The couple was charged with evading taxes from 2010-17 during which the unreported income from the machines totaled $746,009 and created a federal tax loss of $268,852. Adding the loss to the state of Wisconsin increased the amount to $350,191, which the couple repaid before sentencing.

In asking for a sentence of a year and a day for the Hellenbrands, Graber wrote the court:

Gambling machines were at MSB when the couple purchased it in the late 1990s. Thomas Laugen, 69, of Sun Prairie, owned and operated Global Vending, LLC, and showed the Hellenbrands how to skim proceeds from the machines.

Laugen was sentenced to a year and a day in prison on June 19 after pleading guilty to tax evasion and creating a tax loss exceeding $548,000.

The Hellenbrands initially agreed to keep 60 percent of the machines’ proceeds and Laugen created the tax documents that substantially unreported the skim, Graber said when the Hellenbrands pleaded guilty in July 2019.

Dudley Hellenbrand maintained that his wife, Cherie, a business teacher at Middleton High School, didn’t know about the skimming and unreported income until late 2016. However, after learning about it, Cherie didn’t call a halt to the scheme but instead, had Laugen fired and contracted with gambling machine vendor, Bullseye, and arranged another 75-25 proceeds split.

“It could have been ended when they moved to Bullseye In October 2017…Instead, they signed with Bullseye and worked with Colin Albany and Mary Lavine. Cherie dictated the terms of the new VGM contract…She only wanted to report $20,000 in VGM cash receipts to the IRS and State of Wisconsin in year one,” Graber wrote.

Cherie’s attorney, Jenny Johnson Wear, said her client wasn’t involved in the 14-year-long scheme that her husband and Laugen were. 

“She had no idea that the machines were generating this much money and perhaps Laugen was cheating them. There was no extravagant spending or lifestyle,” Wear told District Judge James Peterson.

Peterson said he had a “hard time believing” Cherie didn’t know something was amiss as she was able to bank her teacher’s salary and live from MSB’s earnings.

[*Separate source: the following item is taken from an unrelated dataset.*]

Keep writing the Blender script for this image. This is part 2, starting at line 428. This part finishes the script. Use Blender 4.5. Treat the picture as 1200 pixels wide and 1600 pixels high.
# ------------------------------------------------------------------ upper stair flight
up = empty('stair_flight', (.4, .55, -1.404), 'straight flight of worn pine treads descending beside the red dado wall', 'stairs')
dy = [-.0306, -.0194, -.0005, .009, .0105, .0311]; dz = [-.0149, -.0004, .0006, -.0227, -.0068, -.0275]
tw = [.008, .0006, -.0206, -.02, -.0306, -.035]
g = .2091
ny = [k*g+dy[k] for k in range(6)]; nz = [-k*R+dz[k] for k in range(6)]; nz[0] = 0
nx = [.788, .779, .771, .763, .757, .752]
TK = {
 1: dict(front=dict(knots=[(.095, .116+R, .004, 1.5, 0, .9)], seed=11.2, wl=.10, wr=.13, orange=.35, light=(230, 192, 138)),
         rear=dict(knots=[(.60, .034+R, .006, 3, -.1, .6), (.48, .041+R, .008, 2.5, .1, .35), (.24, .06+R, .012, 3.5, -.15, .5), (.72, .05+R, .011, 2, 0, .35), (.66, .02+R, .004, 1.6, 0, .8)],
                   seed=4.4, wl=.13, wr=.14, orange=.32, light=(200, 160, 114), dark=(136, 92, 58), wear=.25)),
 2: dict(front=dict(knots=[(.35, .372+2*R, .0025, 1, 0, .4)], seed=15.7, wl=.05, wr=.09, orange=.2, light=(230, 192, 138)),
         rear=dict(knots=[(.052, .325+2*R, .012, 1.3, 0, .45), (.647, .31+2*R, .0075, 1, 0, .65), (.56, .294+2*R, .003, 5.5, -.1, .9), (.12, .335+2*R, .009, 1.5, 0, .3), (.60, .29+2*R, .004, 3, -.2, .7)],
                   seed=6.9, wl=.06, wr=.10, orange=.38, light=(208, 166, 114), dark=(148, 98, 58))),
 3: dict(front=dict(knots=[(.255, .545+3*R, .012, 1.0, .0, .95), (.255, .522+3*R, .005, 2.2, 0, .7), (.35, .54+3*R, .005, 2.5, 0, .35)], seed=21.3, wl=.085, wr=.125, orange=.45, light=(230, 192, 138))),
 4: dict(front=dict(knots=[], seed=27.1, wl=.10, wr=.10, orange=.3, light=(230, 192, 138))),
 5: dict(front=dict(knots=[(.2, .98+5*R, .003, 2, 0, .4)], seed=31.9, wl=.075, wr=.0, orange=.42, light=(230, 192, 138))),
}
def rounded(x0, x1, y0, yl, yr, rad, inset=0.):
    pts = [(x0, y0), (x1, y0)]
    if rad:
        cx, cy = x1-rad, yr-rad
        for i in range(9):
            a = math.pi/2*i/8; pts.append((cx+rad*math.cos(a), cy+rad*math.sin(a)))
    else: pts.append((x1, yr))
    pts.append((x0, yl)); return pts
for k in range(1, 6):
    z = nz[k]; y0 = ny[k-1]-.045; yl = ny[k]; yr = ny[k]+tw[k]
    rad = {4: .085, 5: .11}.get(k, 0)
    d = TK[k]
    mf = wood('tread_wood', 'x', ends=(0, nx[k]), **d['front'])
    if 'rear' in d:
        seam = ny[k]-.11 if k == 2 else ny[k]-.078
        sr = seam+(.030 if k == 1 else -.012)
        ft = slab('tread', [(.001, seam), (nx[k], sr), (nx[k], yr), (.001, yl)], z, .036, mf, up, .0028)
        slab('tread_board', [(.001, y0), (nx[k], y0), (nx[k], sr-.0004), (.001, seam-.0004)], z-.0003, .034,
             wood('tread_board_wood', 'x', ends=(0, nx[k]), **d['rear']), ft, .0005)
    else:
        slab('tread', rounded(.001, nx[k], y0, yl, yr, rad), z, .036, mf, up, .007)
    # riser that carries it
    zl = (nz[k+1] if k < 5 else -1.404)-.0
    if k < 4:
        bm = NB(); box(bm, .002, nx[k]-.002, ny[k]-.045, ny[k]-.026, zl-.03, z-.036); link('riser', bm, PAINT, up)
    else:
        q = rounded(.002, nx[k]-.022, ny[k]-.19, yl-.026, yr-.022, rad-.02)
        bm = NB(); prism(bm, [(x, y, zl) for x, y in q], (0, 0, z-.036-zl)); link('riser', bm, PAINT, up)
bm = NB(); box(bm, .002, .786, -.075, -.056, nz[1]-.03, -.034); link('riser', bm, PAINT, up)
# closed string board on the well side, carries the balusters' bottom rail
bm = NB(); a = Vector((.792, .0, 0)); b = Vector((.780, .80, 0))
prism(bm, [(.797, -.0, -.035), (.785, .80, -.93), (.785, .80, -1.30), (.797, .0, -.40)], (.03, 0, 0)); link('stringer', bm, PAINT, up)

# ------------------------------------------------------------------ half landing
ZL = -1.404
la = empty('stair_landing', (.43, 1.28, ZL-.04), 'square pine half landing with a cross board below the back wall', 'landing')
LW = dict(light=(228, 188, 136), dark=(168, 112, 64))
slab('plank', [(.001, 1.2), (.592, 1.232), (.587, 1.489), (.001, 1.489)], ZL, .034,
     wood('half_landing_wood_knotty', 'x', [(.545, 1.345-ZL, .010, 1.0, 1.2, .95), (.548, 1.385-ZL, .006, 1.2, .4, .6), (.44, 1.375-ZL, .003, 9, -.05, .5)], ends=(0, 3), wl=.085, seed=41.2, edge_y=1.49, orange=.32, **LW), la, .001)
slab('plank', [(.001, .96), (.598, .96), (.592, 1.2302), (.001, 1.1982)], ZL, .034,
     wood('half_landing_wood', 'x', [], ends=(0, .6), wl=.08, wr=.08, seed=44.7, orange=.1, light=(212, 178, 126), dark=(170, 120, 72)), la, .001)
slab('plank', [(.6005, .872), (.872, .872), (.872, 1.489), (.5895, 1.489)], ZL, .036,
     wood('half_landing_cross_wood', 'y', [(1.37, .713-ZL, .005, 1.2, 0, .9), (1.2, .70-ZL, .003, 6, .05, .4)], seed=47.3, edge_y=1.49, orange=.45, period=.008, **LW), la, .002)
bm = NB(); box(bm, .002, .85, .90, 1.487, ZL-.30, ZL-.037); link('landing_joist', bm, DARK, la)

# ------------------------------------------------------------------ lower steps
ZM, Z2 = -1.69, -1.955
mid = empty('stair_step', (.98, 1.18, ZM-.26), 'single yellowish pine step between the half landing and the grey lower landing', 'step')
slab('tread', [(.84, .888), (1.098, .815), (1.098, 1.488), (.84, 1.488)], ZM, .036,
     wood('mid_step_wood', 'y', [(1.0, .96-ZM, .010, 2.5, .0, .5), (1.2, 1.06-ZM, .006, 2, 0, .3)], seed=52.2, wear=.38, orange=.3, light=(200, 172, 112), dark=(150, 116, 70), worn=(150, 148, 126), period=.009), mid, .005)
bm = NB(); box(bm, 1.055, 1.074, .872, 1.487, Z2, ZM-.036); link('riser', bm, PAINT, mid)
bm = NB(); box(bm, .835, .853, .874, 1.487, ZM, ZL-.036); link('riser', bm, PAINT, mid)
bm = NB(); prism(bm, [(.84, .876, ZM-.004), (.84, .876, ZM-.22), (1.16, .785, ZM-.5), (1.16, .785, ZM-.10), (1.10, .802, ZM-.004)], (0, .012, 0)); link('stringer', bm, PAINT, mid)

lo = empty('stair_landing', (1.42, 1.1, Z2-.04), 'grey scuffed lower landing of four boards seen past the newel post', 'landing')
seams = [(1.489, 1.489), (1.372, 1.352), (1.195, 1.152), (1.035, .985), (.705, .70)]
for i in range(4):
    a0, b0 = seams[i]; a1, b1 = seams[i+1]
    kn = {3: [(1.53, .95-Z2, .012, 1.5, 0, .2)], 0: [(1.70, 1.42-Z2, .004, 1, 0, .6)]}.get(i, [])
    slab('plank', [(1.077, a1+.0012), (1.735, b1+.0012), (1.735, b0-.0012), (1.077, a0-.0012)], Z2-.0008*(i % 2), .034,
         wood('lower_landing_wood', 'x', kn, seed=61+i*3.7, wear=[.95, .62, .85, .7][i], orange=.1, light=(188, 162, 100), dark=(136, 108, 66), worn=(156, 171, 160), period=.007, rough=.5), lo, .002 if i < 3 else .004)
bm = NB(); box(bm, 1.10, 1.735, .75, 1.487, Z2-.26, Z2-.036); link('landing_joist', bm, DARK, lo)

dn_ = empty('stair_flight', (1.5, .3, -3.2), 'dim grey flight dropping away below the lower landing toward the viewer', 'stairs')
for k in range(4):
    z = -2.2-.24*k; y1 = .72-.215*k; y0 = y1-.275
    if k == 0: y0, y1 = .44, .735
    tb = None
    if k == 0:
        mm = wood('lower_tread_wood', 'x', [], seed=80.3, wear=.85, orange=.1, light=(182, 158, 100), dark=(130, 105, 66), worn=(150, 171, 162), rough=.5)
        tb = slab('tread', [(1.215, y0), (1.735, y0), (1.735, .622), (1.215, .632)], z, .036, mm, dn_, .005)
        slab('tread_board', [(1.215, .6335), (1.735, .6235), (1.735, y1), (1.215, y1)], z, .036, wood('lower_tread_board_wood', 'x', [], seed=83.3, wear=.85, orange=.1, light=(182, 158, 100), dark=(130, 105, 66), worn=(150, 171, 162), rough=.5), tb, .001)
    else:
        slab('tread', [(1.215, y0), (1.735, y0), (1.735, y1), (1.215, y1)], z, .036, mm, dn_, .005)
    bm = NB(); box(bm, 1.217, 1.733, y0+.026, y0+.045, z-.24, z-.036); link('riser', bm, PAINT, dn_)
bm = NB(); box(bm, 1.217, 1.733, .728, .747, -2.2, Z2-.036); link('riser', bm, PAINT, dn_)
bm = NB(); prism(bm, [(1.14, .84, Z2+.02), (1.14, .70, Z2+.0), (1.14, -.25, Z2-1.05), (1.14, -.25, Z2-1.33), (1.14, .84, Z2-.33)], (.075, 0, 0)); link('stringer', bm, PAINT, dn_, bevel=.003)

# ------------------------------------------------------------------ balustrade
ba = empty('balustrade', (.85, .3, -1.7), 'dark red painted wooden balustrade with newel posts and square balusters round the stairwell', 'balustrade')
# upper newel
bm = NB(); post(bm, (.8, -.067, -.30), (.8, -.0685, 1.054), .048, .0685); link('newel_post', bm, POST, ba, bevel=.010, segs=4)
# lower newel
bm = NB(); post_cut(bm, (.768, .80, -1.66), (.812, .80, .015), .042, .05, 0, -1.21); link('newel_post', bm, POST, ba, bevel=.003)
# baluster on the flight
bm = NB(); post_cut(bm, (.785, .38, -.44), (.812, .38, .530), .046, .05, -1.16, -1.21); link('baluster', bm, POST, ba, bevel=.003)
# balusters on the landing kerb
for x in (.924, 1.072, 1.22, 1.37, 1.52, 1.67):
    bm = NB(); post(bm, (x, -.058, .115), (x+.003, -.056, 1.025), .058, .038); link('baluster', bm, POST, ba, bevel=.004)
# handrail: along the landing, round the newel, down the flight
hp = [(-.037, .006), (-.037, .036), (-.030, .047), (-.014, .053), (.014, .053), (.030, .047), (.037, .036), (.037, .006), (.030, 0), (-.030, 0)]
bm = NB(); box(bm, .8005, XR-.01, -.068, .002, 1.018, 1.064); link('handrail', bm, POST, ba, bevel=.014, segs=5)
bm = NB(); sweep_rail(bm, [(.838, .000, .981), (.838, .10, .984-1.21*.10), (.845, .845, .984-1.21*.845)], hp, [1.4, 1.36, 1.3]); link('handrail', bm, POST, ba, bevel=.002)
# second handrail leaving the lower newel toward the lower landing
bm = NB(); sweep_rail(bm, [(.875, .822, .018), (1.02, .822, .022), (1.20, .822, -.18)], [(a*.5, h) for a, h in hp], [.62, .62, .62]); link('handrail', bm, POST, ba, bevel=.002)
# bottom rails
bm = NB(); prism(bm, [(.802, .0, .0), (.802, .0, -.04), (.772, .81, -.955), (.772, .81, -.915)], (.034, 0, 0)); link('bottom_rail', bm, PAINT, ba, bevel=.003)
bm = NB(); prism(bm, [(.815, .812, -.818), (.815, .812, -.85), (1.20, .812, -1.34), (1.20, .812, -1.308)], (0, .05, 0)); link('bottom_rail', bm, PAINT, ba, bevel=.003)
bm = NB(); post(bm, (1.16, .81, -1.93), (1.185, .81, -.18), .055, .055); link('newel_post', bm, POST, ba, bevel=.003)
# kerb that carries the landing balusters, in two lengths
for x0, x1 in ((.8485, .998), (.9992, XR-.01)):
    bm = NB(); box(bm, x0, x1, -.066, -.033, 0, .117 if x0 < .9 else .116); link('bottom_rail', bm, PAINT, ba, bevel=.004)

The couple bought a house with a swimming pool and later added tennis courts but that was before 2001 and their house increased in value to about $500,000 not from upgrades they made but due to rising property values in Middleton, Wear said.

While the Hellenbrands are “good people” like everyone, they are a mix of good and bad qualities, Peterson said.

“They are able to compartmentalize a part of their lives and justify to themselves that they can break the law,” he told them in a hearing conducted via Zoom.

Even though both Hellenbrands are valuable, supportive members of the community, their cheating the government may have undermined all that work, Peterson noted.

Both attorneys argued against a prison sentence, saying their clients had already paid a high price with the loss of reputation in small community, Cheries’ teaching license revoked, and making full restitution.

“(Cherie) is deeply remorseful, this experience is a growth opportunity and prison wouldn’t add to what she’s already endured,” said Wear who sought a probation-only sentence.

Dudley’s attorney, Richard Coad said his client has cooperated with the government’s investigation and should be factored into the sentencing decision.

The government has indicated it will pursue more gambling machine vendors, said Coad, who urged Peterson to reserve harsher punishment for those who set up business owners in these schemes.

Peterson said some incarceration was necessary for the couple because criminal prosecutions in tax cases provide greater general deterrence to the public than in drug cases.

A prison sentence also is supported by the protracted time the offense occurred and the substantial sum involved, the judge said.

The couple may have not been prepared for the certainty of a prison sentence as they both needed time to consult with their attorneys regarding who should serve their time first in order for one to be home with their teenage daughter.

Dudley will report to prison on July 27 and Cherie’s report date is June 14, 2021.